Contrast with Egypt
Just as Egypt's Nasser, Sadat and Mubarak initially courted the Islamists only to turn against them, members of Tunisia's Muslim Brotherhood-linked group Ennahda (founded in 1981, meaning Renaissance) were allowed to participate in the 1989 elections as independents and, despite blatant repression and vote rigging during the elections, garnered 17% of the vote. Ben Ali cynically used this show of electoral democracy two years later, when he imprisoned 25,000 of these publicly-declared supporters of Ennahda, and had its founder, Rachi al-Ghannouchi, tortured and sentenced to life imprisonment.
This betrayal lived on in the collective memory of Tunisians, leading to the historic 2011 uprising. Following the collapse of Ben Ali's regime, Ennahda won 89 of the 217 seats in the elections of October 2011 to lead a left-Islamic coalition government headed by Prime Minister Hamadi Jebali, leader of Ennahda, and secularist President Moncef Marzouki, a former dissident exiled in France. Marzouki, author of Dictators on Watch: A Democratic Path for the Arab World, argued during the election campaign that progressive forces should unite with moderate Islamists in recognition of the importance of Islam in the Arab world, criticizing the "old left, secular and Francophone, and totally disconnected from the real problems of Tunisian society".
The new constitution, passed by the parliament in January 2014 (200-12 with 4 abstentions),
" makes Tunisia a decentralized and open government
" recognizes Islam as the official state religion, but protects freedom of belief
" provides for some restrictions on free speech, most notably in banning attacks on religion and accusations of being a non-believer
" provides for gender equality
" protects the nation's natural resources
" demands the government take steps to fight corruption.
" divides executive power between the president and prime minister.
There is in fact little difference between Tunisia's new constitution and that which was approved by two-thirds of Egyptians in December 2012 under its MB, which Egypt's hysterical secularists insisted would turn Egypt into an Islamic state. The different trajectories of events in Tunisia and Egypt have more to do with geopolitics--Tunisia is neither strategic nor oil-rich--and its weak army, than any substantive difference between the Islamists.
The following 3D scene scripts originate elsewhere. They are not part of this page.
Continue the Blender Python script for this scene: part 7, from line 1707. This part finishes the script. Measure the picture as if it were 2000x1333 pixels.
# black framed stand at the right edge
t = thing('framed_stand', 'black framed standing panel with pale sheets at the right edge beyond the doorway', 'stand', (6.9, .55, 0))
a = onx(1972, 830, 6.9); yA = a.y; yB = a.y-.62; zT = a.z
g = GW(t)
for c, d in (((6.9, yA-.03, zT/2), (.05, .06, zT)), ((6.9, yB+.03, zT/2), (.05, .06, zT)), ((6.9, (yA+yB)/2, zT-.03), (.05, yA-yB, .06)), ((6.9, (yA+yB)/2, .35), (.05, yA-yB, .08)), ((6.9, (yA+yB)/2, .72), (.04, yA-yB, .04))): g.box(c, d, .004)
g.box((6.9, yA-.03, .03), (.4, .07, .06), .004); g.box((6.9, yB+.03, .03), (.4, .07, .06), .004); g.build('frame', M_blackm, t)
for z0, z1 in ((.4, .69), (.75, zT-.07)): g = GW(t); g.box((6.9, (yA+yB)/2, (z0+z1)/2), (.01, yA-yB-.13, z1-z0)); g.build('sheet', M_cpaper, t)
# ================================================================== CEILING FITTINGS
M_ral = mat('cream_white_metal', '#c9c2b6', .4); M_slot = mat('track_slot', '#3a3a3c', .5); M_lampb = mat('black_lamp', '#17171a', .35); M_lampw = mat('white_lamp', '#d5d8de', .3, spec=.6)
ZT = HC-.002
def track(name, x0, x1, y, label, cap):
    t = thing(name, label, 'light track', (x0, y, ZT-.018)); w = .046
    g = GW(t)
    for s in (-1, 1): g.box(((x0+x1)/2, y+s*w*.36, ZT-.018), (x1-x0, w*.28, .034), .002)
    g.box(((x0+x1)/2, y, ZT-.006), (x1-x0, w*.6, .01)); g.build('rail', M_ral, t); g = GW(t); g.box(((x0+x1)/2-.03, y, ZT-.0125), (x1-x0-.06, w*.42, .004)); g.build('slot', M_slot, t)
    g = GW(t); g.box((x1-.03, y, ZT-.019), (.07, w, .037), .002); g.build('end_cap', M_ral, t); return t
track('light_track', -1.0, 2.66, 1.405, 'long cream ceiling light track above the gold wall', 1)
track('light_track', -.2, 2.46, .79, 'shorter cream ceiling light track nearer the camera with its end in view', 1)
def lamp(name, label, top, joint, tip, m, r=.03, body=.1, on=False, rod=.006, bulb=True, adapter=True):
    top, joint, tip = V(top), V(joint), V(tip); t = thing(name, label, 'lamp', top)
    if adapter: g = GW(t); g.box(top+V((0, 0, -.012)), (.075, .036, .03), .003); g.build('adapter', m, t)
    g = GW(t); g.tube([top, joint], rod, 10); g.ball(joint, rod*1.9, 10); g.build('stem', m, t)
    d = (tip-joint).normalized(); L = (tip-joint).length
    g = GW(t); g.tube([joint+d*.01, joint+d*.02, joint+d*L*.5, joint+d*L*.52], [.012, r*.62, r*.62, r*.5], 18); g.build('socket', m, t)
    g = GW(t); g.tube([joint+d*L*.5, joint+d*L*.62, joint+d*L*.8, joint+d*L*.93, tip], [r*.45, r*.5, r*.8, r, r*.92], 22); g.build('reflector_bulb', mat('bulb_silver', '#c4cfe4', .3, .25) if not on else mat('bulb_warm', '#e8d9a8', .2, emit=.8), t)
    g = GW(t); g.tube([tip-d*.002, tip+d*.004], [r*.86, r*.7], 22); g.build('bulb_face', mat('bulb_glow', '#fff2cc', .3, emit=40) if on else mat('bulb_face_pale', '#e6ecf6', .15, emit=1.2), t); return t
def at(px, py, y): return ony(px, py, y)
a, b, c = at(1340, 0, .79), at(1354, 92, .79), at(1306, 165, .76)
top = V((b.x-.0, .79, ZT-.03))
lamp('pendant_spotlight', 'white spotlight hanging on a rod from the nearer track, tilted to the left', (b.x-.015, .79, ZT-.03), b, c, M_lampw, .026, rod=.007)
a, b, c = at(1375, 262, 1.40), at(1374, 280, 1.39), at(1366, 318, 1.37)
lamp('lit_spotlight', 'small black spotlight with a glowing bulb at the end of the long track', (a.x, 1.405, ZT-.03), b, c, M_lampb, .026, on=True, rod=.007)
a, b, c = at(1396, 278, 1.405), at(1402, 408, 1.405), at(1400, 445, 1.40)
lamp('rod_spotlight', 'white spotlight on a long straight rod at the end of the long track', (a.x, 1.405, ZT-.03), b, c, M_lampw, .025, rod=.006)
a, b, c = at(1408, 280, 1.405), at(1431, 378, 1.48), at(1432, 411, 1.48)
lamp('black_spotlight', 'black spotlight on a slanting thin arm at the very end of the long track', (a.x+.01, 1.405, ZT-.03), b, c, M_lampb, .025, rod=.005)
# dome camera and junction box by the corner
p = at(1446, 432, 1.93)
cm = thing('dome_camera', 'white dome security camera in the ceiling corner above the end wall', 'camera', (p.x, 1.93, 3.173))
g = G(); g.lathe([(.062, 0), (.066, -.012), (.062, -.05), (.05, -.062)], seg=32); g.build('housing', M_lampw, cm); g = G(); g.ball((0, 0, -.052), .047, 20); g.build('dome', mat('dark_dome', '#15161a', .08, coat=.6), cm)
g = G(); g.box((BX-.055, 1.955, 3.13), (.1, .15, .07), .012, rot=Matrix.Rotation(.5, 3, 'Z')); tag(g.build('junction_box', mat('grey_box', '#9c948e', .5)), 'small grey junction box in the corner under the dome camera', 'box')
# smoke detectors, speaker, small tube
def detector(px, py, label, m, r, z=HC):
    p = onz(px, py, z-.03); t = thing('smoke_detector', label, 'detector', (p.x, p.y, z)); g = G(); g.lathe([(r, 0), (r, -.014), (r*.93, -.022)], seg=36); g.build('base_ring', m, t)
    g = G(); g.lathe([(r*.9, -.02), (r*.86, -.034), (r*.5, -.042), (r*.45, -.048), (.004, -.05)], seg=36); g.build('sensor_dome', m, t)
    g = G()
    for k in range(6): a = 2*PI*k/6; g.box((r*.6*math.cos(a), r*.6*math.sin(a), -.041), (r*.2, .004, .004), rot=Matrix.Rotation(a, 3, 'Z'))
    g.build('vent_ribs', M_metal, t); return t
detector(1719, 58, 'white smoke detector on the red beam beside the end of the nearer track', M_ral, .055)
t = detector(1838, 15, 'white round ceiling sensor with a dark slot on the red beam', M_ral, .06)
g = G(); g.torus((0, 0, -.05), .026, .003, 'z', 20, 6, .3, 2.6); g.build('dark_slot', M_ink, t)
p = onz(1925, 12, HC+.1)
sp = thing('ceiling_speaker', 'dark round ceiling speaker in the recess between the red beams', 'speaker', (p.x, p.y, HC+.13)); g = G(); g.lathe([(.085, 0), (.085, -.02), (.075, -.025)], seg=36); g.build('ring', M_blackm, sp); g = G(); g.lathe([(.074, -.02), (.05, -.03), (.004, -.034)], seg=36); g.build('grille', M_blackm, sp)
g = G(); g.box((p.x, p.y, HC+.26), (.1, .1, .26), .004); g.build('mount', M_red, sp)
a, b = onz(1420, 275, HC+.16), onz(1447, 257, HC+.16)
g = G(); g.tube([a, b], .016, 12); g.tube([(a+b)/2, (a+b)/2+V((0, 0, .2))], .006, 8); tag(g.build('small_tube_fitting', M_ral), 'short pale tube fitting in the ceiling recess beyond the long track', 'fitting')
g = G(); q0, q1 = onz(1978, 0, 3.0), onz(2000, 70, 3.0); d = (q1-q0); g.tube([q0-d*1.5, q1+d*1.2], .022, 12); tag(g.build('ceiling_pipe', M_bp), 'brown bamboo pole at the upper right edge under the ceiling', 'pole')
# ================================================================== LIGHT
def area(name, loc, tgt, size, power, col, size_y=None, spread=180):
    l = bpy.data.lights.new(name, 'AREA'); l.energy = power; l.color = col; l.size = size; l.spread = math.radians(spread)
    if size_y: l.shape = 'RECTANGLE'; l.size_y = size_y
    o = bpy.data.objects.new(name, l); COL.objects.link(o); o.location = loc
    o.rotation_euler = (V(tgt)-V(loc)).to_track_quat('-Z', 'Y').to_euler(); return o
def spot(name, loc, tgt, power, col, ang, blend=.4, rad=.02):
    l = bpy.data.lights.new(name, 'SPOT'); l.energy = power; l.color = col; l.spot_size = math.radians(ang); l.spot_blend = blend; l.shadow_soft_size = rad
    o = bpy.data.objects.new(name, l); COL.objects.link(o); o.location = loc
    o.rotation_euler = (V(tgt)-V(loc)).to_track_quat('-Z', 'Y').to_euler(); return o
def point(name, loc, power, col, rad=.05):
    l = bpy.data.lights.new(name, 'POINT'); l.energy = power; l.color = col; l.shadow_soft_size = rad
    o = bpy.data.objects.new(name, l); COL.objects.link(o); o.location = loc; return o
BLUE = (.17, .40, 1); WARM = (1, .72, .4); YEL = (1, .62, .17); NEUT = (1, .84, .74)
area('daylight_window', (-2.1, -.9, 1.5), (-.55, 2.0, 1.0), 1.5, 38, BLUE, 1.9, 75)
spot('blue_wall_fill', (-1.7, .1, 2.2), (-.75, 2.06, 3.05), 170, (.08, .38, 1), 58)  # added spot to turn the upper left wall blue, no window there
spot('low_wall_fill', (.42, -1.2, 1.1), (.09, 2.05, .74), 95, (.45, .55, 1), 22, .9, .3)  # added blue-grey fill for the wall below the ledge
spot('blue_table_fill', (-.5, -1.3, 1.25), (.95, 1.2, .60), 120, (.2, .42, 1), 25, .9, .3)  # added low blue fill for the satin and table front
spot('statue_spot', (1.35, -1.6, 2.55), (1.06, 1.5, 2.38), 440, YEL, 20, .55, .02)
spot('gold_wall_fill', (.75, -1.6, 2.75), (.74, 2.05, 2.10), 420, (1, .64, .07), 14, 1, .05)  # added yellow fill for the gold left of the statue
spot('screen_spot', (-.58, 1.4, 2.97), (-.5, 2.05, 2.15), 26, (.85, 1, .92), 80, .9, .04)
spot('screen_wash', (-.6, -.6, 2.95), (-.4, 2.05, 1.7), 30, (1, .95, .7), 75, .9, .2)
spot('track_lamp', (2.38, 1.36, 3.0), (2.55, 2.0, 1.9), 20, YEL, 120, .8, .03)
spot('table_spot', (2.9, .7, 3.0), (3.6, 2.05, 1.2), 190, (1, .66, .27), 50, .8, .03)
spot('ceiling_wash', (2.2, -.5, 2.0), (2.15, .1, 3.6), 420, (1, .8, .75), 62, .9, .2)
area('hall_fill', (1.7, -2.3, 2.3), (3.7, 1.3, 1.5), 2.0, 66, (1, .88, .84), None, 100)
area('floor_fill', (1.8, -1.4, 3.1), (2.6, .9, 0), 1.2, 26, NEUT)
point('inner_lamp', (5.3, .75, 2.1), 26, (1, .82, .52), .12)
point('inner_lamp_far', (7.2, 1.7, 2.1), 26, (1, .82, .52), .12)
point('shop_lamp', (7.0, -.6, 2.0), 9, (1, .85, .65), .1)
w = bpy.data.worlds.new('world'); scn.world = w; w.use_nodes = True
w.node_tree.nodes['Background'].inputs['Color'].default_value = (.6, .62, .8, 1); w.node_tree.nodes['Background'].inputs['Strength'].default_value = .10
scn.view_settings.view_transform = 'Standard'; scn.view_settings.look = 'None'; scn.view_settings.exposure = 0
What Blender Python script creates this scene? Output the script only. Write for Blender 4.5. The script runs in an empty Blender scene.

One step forward, two steps back?
Recent events have been a cause of criticism of the Tunisian Islamists for possibly undermining the initial gains of the uprising. To placate secularists, the MB-headed government resigned after the constitutional referendum, giving way to a caretaker government in December 2013 in preparation for parliamentary and presidential elections this autumn.
More disturbingly, virtually all those convicted for their crimes under the Ben Ali regime have been freed from prison (Ben Ali lives in luxury in Saudi Arabia). Five of the most senior officials of the former government were freed from prison recently, including Rafik Haj Kacem, the interior minister at the time of the revolution, and Ali Seriati, the powerful head of the presidential security service. An appeals courts reduced their sentences to time served.
Mohamed Ghariani, the former secretary general of Ben Ali's Constitutional Democratic Rally party, was released last summer and has returned to politics as an adviser to the current presidential front-runner, Beji Caid Essebsi. Ben Ali officials are no longer banned from running for political office. Virtually all police accused of murdering demonstrators were given suspended sentences or acquitted.
Ennahda's leaders accepted the judicial rulings, reasoning that to exclude opponents was destabilizing in the long run, and that it was better to let them face the test of the ballot box. "It is the Tunisians who will say we do not want to go back to the old regime. That is a much more clear and effective message," Ameur Larayedh, head of Ennahda's political bureau, said. The releases must also be seen in the context of Egypt's coup last year, which led to a massacre and outlawing of the MB by the military, egged on by the secularists.
Truth and Dignity Commission
However, Tunisia's MB-led government did manage to issue a "law on transitional justice" in its last days in office, prepared by the Ministry of Human Rights and Transitional Justice, setting up a 15-member Truth and Dignity Commission to hold hearings during the next five years to expose the repression of citizens since 1956. Special chambers will be set up to hear the most serious cases.
Sihem Bensedrine, a human rights activist and former journalist who heads the Commission, siad that the tens of thousands of cases of torture, rape and murders during 55 years of dictatorship would be investigated. The cases of martyrs of the revolution will be a priority. The main aim is to prevent any return to dictatorship. "To have a Seriati in prison is not sufficient for me. We want to show all the pieces of the machine, and show this is how you construct a dictatorship and this is how you deconstruct it," Bensedrine told the New York Times.
This starkly contrasts with Egypt, where not only have virtually all Mubarak-era officials escaped justice, but the new President Abdel Fattah el-Sisi was the man behind the notorious virginity tests of protesters after 2011, allowing soldiers to effectively violate female protestors, solely in order to intimidate and humiliate them. Sisi is now portrayed by the reinvigorated secularists as their savior.